Beyond the results themselves, the study’s implications for climate modeling in general are what make it so valuable. The Southern Ocean carbon sink was predicted by models to weaken, but observations have not shown this. Anyone interested in climate science should be wary of certainty in either direction due to the discrepancy between prediction and reality. In this case, a mechanism that was subtly counteracting the anticipated decline was overlooked by the models: the freshwater stratification effect. It serves as a reminder that the ocean is not always going in the direction we fear and is complex in ways that continue to surpass our models.

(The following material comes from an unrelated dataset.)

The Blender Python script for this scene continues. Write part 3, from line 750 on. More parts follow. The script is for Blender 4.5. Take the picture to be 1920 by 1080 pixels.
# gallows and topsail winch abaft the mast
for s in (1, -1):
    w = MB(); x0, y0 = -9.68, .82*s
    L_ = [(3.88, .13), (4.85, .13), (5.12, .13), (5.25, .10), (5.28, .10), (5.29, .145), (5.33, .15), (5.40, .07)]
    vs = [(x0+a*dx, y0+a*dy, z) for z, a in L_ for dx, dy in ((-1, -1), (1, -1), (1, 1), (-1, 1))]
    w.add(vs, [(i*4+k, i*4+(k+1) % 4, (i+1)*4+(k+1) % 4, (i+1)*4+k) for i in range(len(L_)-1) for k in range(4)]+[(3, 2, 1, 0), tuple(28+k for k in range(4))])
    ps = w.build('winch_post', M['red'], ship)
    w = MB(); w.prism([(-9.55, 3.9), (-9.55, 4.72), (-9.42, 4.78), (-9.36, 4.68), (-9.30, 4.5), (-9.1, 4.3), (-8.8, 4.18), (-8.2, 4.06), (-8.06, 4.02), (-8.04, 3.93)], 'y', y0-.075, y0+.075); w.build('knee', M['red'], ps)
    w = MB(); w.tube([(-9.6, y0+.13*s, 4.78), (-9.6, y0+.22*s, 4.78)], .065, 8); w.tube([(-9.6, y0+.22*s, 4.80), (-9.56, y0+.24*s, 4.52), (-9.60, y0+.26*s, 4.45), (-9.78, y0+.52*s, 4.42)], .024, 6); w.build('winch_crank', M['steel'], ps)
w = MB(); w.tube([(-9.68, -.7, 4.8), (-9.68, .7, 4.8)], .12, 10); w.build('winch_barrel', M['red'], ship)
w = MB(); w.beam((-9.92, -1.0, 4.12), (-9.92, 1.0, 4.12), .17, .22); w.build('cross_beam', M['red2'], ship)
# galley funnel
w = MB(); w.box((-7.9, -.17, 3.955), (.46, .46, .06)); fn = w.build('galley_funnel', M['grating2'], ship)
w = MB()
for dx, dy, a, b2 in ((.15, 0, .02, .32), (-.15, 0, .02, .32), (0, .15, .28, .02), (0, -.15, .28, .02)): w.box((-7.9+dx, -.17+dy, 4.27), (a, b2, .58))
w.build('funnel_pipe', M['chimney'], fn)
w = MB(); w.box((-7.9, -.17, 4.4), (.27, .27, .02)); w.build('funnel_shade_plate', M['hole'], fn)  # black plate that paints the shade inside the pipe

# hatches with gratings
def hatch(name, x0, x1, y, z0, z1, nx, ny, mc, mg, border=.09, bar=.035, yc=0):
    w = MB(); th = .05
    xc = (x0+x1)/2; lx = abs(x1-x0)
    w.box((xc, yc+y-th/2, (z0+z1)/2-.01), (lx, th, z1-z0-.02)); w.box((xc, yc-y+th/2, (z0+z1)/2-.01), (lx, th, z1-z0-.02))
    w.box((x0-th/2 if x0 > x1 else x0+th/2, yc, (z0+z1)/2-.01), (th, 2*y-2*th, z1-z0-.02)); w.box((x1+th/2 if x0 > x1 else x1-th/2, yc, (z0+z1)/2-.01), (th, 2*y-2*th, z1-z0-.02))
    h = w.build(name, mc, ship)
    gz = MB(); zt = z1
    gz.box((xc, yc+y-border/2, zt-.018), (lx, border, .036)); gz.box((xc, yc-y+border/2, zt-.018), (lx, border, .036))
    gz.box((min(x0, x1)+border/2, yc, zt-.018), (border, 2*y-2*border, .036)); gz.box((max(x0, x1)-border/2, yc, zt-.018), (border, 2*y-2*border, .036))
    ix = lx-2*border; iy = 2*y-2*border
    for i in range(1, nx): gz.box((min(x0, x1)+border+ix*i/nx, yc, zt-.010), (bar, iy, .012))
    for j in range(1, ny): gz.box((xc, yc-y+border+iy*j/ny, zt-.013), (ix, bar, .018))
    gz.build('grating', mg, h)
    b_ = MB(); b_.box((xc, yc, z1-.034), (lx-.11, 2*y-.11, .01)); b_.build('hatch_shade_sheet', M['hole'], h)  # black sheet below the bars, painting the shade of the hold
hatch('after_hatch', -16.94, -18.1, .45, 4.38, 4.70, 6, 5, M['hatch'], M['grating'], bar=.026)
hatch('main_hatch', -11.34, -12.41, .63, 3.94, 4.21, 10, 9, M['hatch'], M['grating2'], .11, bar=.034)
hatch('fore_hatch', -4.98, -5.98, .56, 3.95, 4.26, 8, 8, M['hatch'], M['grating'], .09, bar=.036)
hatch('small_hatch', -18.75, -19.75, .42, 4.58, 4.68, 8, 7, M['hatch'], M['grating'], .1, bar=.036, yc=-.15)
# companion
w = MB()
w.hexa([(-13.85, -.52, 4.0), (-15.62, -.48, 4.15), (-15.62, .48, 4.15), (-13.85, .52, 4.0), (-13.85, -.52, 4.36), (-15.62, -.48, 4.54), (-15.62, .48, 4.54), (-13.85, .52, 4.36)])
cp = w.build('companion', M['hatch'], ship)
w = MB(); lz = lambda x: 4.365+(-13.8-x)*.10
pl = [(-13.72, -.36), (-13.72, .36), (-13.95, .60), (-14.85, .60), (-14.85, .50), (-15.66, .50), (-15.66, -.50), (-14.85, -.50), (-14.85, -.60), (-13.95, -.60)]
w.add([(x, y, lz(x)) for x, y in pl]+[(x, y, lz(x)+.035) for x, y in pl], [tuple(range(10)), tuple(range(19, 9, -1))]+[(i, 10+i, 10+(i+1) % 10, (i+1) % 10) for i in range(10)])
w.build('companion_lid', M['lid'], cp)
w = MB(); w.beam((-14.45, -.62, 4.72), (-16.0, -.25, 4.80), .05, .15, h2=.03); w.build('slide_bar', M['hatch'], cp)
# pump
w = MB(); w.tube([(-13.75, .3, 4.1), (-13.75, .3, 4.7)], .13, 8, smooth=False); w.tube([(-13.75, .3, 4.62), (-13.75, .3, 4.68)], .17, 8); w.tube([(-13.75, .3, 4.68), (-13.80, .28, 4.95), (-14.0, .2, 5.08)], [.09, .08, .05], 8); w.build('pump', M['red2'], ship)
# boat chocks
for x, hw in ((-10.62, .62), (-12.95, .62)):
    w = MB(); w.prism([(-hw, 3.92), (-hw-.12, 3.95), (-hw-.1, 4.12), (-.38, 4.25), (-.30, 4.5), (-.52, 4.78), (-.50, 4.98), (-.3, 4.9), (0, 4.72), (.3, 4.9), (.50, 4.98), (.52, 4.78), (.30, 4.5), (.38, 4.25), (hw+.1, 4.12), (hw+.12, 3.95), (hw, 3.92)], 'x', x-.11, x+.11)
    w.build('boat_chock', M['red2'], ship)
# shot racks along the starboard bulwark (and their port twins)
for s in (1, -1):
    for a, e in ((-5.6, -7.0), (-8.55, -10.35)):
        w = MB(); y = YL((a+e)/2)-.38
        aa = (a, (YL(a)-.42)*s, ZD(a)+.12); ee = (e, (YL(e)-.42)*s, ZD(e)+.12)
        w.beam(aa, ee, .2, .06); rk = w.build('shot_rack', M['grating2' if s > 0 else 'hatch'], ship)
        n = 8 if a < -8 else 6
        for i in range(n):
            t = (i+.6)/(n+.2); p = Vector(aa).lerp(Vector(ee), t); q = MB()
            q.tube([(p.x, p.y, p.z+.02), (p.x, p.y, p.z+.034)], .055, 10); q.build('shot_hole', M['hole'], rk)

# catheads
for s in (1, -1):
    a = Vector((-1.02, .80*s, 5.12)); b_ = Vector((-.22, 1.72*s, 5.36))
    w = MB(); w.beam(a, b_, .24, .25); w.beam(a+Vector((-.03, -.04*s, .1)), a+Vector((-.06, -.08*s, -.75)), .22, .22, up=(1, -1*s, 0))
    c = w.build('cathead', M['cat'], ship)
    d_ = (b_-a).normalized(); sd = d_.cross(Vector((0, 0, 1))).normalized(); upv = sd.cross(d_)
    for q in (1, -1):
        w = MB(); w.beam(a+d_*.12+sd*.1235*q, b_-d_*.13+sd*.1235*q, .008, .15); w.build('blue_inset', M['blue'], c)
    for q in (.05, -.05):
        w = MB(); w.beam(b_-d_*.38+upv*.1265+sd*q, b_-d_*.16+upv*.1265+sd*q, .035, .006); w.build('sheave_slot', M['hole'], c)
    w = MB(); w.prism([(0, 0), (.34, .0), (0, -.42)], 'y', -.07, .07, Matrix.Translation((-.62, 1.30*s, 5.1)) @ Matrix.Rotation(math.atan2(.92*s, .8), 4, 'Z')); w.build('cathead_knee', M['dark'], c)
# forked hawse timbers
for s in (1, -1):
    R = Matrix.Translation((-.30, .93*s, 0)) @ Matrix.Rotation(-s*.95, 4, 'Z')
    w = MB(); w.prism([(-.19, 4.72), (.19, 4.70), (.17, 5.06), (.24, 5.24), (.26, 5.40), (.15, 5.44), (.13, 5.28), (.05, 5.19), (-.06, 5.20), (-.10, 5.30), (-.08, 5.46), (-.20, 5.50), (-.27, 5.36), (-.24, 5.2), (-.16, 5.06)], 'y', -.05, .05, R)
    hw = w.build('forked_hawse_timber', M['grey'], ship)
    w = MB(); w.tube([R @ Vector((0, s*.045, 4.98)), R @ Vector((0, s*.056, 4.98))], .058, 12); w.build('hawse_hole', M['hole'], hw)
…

The significance of winter data has been highlighted by the research team. The stratification barrier is most susceptible to breach during the winter, when the surface layer thins and mixing is most intense. Through the international Antarctica InSync program, the AWI intends to look into this further. Considering the stakes, this seems like precisely the kind of research that the time demands. For many years, the Southern Ocean has been silently absorbing our carbon. It’s important to comprehend the potential fragility of that arrangement in much more detail.